Pour sa sixième tournée sur le continent africain en deux ans, le ministre russe des Affaires étrangères se rend dans des pays qui sont encore, pour certains, proches de la France.
Pour un diplomate en chef d’un pays en guerre, Sergueï Lavrov pourrait donner l’impression de passer beaucoup de temps loin du front ukrainien. À moins que chaque voyage ait pour but d’équilibrer un autre front, celui des pays favorables ou indifférents au conflit provoqué par la Russie aux Nations unies. En deux ans, le ministre russe des Affaires étrangères vient d’entamer sa sixième tournée sur le continent africain.

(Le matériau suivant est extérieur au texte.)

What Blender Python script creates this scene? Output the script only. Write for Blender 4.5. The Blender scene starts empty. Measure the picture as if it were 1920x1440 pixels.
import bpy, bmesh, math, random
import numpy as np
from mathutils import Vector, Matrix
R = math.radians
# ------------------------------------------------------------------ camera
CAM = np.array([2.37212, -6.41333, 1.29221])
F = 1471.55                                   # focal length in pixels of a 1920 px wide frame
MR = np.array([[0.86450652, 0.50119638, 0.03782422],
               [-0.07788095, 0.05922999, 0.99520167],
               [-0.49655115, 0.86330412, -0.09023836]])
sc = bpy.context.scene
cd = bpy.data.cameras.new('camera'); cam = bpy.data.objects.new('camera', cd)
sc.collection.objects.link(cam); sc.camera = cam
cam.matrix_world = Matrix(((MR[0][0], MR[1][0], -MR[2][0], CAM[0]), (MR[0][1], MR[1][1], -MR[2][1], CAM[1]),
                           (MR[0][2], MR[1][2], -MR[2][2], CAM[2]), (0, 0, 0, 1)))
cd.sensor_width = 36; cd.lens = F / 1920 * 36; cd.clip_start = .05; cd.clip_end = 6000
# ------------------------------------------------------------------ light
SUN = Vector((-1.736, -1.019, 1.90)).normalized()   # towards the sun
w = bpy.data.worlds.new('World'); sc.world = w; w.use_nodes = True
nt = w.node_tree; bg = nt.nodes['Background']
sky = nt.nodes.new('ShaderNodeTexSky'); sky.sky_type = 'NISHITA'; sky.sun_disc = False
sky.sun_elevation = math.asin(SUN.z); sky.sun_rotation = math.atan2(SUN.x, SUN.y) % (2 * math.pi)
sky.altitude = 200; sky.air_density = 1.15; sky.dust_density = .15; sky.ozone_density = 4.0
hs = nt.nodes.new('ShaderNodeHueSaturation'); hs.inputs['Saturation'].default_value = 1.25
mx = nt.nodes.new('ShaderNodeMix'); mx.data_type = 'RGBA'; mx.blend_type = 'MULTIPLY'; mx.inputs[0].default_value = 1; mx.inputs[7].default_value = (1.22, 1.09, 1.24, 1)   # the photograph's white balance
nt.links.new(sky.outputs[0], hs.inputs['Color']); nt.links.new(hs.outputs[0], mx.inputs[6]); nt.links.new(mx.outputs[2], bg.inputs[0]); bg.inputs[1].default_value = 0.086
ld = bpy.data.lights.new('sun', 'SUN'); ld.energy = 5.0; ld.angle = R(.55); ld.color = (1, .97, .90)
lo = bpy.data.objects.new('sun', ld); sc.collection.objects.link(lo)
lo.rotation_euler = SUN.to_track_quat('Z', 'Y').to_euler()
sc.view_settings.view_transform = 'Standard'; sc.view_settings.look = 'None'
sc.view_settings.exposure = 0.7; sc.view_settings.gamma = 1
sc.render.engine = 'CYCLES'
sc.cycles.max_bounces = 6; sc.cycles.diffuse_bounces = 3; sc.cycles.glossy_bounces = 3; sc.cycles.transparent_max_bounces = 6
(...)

Ménager la chèvre et le chou
Alors qu’il avait mis à profit ses précédents périples en Afrique pour consolider les liens avec des pays plutôt adeptes du régime de Vladimir Poutine et souvent en opposition avec la France d’Emmanuel Macron, Lavrov a cette fois ciblé ceux qui ménagent la chèvre française et le chou russe : la Guinée, le Congo et le Tchad.
Même si la Guinée est historiquement et économiquement lié à la Russie, depuis l’Union soviétique, l’ancien officier de la légion étrangère française Mamadi Doumbouya n’a pas négligé la France autant que ses collègues putschistes de l’Alliance des États du Sahel (AES). De même que Moscou n’avait négligé aucun dirigeant guinéen depuis Ahmed Sékou Touré, Conakry garde ses distances avec le bashing anti-français et cultive une position relativement neutre vis-à-vis du conflit en Ukraine. Au nom du marché de la bauxite ? Lors du premier vote des résolutions des Nations unies condamnant le déclenchement de la guerre, les toutes fraîches autorités guinéennes s’étaient abstenues… Dans les institutions internationales, Moscou a tout autant besoin d’abstentions que de votes purement favorables.
Au Congo, en plus de la tenue de discussions sur la coopération militaire ou énergétique, Lavrov joue un billard à deux bandes, venu à Brazzaville notamment pour évoquer la situation d’un pays où la présence russe est tangible depuis 2019, aux côtés du maréchal Khalifa Haftar : la Libye. Le chef de l’État congolais, Denis Sassou Nguesso, est toujours engagé en qualité de président du comité de haut niveau de l’Union africaine sur la crise en Libye.
Dans le Tchad du président élu Mahamat Idriss Deby Itno, le chef de la diplomatie russe foulera le sol du dernier bastion historique de l’influence française au Sahel. Plus d’un millier de soldats français y résident toujours. Ce qui n’exclut pas un fin équilibre diplomatique, voire un rééquilibrage, en cette période de fin de transition.
Pour des raisons de sécurité, pour se ménager un suspense de star en tournée ou pour laisser une certaine place à l’improvisation, Lavrov diffuse tardivement ses plans de vol. Le ministre des Affaires étrangères s’offre, ce 5 juin, une escale au Burkina, un pays plus franchement « conquis ».